Relationship abuse (sometimes referred to as domestic violence) can be any incident or pattern of incidents of controlling, coercive, threatening behaviour, violence or abuse between those aged 16 or over who are, or have been, intimate partners or family members. This includes so-called ‘honour’-based violence and forced marriage. 
 
Relationship abuse can happen to anyone or any gender. It is never ok and you don’t have to put up with it. If you are being abused, it is not your fault and you are not alone. 
 
There are different kinds of abuse, but it's always about having power and control over the other person. It is useful to recognise the signs of relationship abuse and the below questions might help you with this. 
 
Emotional abuse:
Does the person ever: 
  • belittle you, or put you down?
  • blame you for the abuse or arguments?
  • deny that abuse is happening, or play it down?
  • isolate you from family and friends?
  • stop you going to university or work?
  • make unreasonable demands for your attention?
  • accuse you of flirting or having affairs?

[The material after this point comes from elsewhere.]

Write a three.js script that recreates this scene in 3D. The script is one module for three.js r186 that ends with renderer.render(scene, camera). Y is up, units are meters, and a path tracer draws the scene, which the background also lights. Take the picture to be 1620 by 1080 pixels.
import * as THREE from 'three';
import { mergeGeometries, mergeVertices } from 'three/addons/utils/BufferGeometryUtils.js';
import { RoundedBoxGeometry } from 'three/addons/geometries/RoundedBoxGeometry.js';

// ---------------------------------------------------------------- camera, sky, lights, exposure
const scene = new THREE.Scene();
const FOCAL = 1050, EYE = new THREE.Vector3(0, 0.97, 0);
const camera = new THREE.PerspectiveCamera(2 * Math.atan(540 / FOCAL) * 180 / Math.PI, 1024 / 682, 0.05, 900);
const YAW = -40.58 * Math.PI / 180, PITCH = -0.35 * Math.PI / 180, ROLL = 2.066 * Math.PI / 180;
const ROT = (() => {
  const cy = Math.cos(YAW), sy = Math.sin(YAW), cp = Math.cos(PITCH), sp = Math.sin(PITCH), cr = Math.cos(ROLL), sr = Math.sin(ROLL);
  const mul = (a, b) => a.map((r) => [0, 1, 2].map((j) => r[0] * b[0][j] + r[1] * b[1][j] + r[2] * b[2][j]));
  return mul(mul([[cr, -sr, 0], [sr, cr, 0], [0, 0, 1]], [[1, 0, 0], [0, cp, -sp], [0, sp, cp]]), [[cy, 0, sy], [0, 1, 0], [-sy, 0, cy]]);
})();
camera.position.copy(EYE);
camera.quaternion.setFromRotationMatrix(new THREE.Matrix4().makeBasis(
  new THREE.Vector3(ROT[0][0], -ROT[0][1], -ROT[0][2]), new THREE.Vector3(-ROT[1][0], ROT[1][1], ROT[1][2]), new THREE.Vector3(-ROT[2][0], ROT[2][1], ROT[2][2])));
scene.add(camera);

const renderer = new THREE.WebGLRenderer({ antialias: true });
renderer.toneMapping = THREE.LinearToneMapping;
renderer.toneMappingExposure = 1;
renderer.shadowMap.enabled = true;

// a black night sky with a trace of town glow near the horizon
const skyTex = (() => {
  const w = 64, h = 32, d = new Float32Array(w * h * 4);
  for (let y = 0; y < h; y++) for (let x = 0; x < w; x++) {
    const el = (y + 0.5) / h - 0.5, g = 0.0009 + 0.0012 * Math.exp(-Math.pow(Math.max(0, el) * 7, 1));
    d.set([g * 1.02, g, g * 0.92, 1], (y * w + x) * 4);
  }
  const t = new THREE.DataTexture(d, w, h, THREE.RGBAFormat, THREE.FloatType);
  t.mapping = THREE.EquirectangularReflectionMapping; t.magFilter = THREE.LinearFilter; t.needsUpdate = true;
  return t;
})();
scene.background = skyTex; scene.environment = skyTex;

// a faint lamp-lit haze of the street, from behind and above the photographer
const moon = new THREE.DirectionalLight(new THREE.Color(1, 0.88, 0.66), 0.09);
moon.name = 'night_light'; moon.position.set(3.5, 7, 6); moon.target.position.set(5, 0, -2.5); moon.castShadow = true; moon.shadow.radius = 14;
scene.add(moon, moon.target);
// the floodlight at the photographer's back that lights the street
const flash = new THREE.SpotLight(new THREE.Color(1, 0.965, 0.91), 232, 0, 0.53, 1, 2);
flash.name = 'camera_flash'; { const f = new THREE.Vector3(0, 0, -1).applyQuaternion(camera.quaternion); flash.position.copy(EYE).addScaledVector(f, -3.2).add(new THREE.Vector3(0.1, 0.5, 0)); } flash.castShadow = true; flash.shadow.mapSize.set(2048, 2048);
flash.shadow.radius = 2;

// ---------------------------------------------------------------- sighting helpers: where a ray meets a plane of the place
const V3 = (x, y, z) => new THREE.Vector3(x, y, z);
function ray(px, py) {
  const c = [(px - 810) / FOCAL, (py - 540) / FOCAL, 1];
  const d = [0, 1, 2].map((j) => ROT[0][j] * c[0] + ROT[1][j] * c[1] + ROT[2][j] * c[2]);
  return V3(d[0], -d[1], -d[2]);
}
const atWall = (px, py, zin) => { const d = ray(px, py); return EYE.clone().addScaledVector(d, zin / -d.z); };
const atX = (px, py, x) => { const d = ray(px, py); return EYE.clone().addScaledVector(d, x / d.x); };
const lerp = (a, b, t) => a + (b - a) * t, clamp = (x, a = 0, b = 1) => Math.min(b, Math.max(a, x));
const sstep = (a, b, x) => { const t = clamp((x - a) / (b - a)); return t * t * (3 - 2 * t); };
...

  • tell you what to wear, who to see, where to go, and what to think?
  • control your money, or not give you enough to buy food or other essential things?
 
Psychological abuse:
Does the person ever: 
  • call you names?
  • shout or swear at you?
  • ignore or isolate you?
  • exclude you from meaningful events or activities?
  • threaten to hurt or kill you?
  • destroy things that belong to you?
  • threaten to kill themselves if you don't do what they want?
  • read your emails, texts or letters?
 
Physical abuse:
The person abusing you may hurt you in a number of ways. 
Does the person ever: 
  • slap, hit or punch you?
  • push or shove you?
  • bite or kick you?
  • burn you?
  • choke you or hold you down?
  • throw things?
 
Financial abuse:
Does the person ever: 
  • control how money is spent?
  • give you an “allowance”?
  • deny you direct access to bank accounts, loans or grants?
  • forbid you from working/studying?
  • run up large debts on joint accounts without your permission or take actions that lead to you having bad credit?
  • force you to be involved in fraudulent activity?
  • spend money on themselves but not allow you to do the same?
  • give you presents or pay for things and expect something in return?
 
Controlling and coercive behaviour:
Controlling behaviour is a range of acts designed to make a person subordinate and/or dependent by isolating them from sources of support, exploiting their resources and capacities for personal gain, depriving them of the means needed for independence, resistance and escape and regulating their everyday behaviour. 
 
Coercive behaviour is an act or a pattern of acts of assault, threats, humiliation and intimidation or other abuse that is used to harm, punish, frighten, isolate or create dependence. 
 
Sexual abuse:
There are links and overlap between relationship abuse and the continuum of sexual violence. 
Does the person ever: 
  • touch you in a way you don't want to be touched?
  • make unwanted sexual demands?
  • hurt you during sex?
  • pressure you to have unsafe sex – for example, not using a condom?
  • pressure you to have sex (including with other people)?
  • If someone has sex with you when you don't want to, this is rape, even if you are in a relationship.